Thursday, April 03, 2014

Political Parties Stage Drama To Attract Audience For Polls

By Likha Veer | INNLIVE

ELECTION SCENARIO In the theater of politics, street plays become the face and the script of ideology. As the election campaign intensifies, various parties and the election commission are using the medium of theatre to ensure maximum support, audience and voter turnout. The stage for drama and dialogue is ready.

Charlie, 42, (uses only his first name). He is busy memorising his dialogues for a roadside play that his troupe has been enacting this poll season.
At the DDA park on Deen Dayal Upadhyaya Marg in the New Delhi Lok Sabha constituency, Charlie and his group of friends from the Chirag Theatre Group have been rehearsing for a show they would be putting up ahead of a poll campaign by the Bharatiya Janata Party candidate Harsha Vardhan in Chandni Chowk. They are belting out lines from their skit for a month, joining the poll campaign of BJP candidates from the seven Lok Sabha seats in Delhi. Poll time only means money for them. “I have been performing these acts for 15 years now. Our group has been active in the theatre circuit in Delhi. The polls season is a good time for us to show our talent through a skit that carries a message. It also helps us earn quick bucks,” says Charlie.

The Chirag Theatre Group has been “hired on contract” by BJP to perform street plays across the city.

Charile, who passed out of Kirori Mal College 15 years ago got involved in theatre through the Dramatics Society of his college.
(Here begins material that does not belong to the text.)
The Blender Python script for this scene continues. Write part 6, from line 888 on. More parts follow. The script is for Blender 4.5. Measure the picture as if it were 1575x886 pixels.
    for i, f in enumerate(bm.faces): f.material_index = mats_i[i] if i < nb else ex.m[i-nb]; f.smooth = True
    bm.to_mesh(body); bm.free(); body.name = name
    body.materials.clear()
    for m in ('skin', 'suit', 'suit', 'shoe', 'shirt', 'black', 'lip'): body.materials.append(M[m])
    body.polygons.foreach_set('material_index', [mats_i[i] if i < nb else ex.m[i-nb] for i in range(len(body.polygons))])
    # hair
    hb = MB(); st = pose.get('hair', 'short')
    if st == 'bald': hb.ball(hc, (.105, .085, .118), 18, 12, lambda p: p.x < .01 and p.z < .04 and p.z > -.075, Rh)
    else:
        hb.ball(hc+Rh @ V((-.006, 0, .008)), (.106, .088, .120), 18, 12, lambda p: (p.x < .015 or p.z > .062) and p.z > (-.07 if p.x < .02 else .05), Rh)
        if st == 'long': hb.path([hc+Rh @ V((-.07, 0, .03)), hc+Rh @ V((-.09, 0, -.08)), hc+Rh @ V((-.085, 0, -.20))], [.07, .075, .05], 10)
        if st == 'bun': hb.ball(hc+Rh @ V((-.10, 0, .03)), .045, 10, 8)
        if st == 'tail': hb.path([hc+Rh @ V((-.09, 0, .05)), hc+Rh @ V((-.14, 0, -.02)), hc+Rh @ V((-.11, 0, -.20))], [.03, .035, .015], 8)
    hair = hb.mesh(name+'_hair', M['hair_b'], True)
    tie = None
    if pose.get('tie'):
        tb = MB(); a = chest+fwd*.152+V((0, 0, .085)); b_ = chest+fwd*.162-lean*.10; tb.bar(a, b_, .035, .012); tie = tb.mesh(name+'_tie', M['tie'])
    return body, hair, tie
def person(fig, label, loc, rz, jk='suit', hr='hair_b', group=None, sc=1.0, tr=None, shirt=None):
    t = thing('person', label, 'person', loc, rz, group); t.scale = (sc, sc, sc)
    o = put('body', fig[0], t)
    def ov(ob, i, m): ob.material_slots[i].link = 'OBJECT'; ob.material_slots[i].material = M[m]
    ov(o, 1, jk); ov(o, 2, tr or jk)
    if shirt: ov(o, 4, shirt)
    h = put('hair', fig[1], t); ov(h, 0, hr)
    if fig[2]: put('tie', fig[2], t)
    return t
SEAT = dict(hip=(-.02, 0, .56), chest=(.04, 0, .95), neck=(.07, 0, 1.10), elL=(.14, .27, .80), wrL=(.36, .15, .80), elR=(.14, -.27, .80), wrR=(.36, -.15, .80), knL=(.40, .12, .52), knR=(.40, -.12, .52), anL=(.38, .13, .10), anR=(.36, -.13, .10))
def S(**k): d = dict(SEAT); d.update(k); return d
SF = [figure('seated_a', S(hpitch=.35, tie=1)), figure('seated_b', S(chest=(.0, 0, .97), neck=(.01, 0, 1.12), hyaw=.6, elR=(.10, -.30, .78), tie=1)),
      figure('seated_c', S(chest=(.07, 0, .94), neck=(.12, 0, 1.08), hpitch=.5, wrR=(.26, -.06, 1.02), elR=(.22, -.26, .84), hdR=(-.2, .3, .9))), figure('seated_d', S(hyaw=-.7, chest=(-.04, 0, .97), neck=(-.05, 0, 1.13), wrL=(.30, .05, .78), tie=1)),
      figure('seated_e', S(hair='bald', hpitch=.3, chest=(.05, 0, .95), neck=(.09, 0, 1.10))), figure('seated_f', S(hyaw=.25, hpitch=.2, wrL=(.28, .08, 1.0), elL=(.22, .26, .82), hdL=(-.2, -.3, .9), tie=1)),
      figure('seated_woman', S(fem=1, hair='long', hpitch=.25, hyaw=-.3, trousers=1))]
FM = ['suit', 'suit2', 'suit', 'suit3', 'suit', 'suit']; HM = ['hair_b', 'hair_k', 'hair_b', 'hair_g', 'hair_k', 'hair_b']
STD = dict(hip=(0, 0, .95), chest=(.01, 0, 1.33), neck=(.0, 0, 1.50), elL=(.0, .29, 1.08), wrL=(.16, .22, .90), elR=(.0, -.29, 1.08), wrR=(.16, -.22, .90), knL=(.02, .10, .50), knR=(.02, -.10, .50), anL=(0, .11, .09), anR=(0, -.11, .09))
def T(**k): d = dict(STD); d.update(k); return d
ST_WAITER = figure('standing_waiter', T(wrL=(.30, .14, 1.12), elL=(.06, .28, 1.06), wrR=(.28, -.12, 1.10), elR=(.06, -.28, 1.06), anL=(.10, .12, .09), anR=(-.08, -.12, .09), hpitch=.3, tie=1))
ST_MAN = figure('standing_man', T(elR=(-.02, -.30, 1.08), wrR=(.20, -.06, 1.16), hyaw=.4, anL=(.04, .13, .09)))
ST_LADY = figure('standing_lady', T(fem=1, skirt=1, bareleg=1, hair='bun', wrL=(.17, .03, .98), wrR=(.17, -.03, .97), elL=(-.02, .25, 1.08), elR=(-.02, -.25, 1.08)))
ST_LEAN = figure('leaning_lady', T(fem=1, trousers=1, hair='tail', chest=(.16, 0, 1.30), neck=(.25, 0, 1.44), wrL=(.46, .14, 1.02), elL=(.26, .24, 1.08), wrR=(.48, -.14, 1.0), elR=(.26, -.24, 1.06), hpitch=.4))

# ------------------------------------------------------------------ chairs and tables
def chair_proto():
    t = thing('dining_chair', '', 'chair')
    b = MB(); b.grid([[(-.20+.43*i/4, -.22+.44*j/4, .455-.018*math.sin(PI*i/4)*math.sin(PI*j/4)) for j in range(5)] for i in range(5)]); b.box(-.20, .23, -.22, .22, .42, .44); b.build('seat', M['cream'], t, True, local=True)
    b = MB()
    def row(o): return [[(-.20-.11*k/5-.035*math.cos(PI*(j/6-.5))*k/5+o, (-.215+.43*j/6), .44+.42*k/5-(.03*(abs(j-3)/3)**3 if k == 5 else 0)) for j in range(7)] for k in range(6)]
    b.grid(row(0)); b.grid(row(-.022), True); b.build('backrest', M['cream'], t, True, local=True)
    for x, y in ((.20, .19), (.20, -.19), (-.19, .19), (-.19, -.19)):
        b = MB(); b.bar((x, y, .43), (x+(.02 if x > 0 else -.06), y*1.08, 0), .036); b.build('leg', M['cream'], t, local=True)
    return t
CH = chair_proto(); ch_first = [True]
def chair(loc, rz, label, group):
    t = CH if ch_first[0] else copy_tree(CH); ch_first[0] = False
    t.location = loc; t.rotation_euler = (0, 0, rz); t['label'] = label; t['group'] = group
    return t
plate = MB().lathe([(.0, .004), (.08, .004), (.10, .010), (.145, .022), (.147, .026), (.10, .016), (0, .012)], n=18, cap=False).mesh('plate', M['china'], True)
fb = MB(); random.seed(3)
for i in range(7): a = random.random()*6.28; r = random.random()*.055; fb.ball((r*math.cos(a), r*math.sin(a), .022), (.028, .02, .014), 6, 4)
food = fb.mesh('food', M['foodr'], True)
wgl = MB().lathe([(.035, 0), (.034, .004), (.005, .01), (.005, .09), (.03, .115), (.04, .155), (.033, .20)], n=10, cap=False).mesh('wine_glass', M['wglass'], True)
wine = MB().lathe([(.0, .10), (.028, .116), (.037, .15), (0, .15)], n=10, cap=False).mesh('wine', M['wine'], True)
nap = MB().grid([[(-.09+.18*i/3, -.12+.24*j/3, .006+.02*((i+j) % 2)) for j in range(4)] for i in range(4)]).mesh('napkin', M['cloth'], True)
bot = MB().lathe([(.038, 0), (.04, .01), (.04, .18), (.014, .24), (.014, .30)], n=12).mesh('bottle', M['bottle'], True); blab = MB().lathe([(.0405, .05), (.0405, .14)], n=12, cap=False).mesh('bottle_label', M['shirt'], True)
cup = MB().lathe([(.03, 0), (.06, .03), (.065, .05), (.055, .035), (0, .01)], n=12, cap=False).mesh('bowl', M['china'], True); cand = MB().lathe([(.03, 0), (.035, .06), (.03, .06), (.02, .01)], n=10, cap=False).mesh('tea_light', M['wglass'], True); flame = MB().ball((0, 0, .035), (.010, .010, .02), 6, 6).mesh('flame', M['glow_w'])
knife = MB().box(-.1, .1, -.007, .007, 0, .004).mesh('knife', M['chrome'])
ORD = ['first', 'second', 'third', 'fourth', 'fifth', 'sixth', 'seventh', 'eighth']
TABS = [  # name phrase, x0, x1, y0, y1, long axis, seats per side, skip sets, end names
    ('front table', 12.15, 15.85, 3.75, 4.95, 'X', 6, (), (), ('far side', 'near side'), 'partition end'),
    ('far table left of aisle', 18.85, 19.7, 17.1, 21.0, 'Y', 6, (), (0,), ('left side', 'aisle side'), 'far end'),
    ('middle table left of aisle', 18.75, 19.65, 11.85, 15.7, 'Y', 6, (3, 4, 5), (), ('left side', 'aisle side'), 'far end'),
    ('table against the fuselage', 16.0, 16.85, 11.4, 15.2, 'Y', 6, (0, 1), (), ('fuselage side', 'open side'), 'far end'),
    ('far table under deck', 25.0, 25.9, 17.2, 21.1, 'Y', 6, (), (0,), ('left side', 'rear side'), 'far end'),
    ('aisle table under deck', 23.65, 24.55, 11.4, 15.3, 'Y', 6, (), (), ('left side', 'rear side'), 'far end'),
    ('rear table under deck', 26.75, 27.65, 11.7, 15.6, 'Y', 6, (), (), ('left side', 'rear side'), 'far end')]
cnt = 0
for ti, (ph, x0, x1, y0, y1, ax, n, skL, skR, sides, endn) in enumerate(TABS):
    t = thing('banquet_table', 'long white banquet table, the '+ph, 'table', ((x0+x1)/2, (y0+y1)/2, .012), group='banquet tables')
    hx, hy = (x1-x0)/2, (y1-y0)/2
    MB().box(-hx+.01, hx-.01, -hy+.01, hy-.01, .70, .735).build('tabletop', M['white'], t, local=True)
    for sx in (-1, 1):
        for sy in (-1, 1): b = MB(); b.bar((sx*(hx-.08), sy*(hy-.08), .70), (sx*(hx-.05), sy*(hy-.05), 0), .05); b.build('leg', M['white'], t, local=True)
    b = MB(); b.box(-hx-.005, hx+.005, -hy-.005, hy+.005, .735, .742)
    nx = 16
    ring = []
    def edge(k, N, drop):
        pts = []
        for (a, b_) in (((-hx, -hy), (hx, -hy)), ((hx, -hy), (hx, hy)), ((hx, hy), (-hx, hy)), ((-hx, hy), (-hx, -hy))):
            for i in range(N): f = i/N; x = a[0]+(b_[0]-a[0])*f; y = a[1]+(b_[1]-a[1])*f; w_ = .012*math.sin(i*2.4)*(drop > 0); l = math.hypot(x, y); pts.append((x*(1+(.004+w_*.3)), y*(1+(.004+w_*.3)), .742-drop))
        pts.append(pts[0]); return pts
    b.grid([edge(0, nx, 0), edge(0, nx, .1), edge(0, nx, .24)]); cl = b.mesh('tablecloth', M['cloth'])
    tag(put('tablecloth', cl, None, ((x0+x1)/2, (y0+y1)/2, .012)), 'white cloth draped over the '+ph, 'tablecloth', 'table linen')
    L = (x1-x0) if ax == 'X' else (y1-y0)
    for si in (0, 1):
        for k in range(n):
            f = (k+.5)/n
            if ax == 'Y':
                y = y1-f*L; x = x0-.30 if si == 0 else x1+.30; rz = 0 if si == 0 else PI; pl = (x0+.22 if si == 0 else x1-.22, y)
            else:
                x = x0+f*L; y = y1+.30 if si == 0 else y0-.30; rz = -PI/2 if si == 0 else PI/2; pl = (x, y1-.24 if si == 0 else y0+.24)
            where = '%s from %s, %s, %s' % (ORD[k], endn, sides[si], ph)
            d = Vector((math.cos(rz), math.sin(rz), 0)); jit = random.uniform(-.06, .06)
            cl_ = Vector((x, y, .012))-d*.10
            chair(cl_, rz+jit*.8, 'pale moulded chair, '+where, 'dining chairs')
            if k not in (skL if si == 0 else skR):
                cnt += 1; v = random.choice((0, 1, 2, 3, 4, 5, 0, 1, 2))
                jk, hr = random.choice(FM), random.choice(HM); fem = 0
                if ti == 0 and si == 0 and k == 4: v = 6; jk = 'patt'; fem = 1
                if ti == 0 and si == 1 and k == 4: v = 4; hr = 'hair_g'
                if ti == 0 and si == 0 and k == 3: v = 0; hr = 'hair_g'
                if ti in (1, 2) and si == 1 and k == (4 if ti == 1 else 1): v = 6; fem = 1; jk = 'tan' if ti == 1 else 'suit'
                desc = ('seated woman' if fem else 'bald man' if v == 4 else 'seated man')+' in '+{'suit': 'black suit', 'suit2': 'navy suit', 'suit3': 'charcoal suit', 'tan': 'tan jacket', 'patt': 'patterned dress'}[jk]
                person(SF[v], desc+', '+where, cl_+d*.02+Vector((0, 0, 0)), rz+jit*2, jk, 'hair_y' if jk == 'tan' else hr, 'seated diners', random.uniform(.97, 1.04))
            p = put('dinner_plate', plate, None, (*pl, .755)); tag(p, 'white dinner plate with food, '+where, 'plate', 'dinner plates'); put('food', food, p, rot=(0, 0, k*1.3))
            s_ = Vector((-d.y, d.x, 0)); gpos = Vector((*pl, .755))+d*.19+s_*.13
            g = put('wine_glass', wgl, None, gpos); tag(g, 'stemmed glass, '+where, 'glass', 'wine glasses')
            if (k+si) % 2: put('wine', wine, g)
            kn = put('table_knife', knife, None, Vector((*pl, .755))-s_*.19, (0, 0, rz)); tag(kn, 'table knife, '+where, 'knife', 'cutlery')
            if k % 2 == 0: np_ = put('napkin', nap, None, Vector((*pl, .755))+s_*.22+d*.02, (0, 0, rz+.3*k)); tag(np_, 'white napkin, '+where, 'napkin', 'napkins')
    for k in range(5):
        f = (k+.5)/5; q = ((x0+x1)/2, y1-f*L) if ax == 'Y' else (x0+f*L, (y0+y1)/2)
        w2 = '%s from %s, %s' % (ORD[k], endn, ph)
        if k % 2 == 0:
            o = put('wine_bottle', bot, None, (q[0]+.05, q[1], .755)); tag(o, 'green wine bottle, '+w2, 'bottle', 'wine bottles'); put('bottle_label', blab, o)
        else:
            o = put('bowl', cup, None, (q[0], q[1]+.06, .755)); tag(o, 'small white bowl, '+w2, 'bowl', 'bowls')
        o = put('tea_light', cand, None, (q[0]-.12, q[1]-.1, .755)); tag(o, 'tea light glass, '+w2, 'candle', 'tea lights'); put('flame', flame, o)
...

“Almost all theatre artistes, especially youth, consider election time as earn-while-you-learn time. On an average, we get `2,000 per street play and in a day, we manage to do seven shows,” says Adil.

In the last 10 days of campaigning for the polls on April 10, the group expects to make a few lakh of rupees as earnings from political parties this time around. Apart from BJP, its rivals —AAP and Congress — too have roped in hundreds of such artistes from across the country and theatre colleges for campaigning.

“We have selected around 150 such artists from across the country, including National School of Drama and various other drama colleges to perform street plays,” BJP national general secretary Vani Tripathi told The Sunday Standard.

She explained that street plays, one of the traditional method of campaigning, would be used a lot in the election this time around.

“It will kick-start from April 1 in Delhi and six groups would perform five skits, each running for eighteen minutes,” adds Tripathi.

The artists have also been asked to interact with people for 10 minutes after the show. Similarly, AAP has started holding street plays and is aggressively promoting its candidates. “Through the street plays, artistes are informing people about the party and its agenda, and there are several groups holding political satires at various locations,” AAP’s national spokesperson Deepak Vajpayee says.

Interestingly, Asmita Theatre Group, which was associated with anti-corruption movement and AAP leader Arvind Kejriwal, has claimed that they have not been promoting AAP or any political parties this election season. “From the anti-corruption movement to Nirbhaya protests, we have always been upfront and performed several street plays. 

But we don’t perform for political parties,” Asmita’s director Arvind Gaur said. Congress too is not behind. Streets plays have been scheduled for the last phase of campaigning ahead of the elections. “The plays are about the various development projects carried by the Congress government,” Congress MP Sandeep Dikshit says.

The election commission has also roped in theatre groups to perform street plays under the voter awareness programme. The election commission is reaching out to the people so that they can exercise their vote and play an active role in deciding the fate of the seven high-profile Parliamentary seats in the forthcoming election.

“We want voters to come in hordes and participate in the biggest electoral process. We do not want people from any region to be left behind or feel alienated," Delhi Chief Electoral Officer Vijay Dev informs.

The move is aimed at increasing the voting percentage in the capital and to ensure that people from other regions living in the capital are not left out, he adds.

Tollywood singers have been roped in to send the message across Delhi's localities inhabited by people from Andhra Pradesh, Karnataka, Kerala and Tamil Nadu.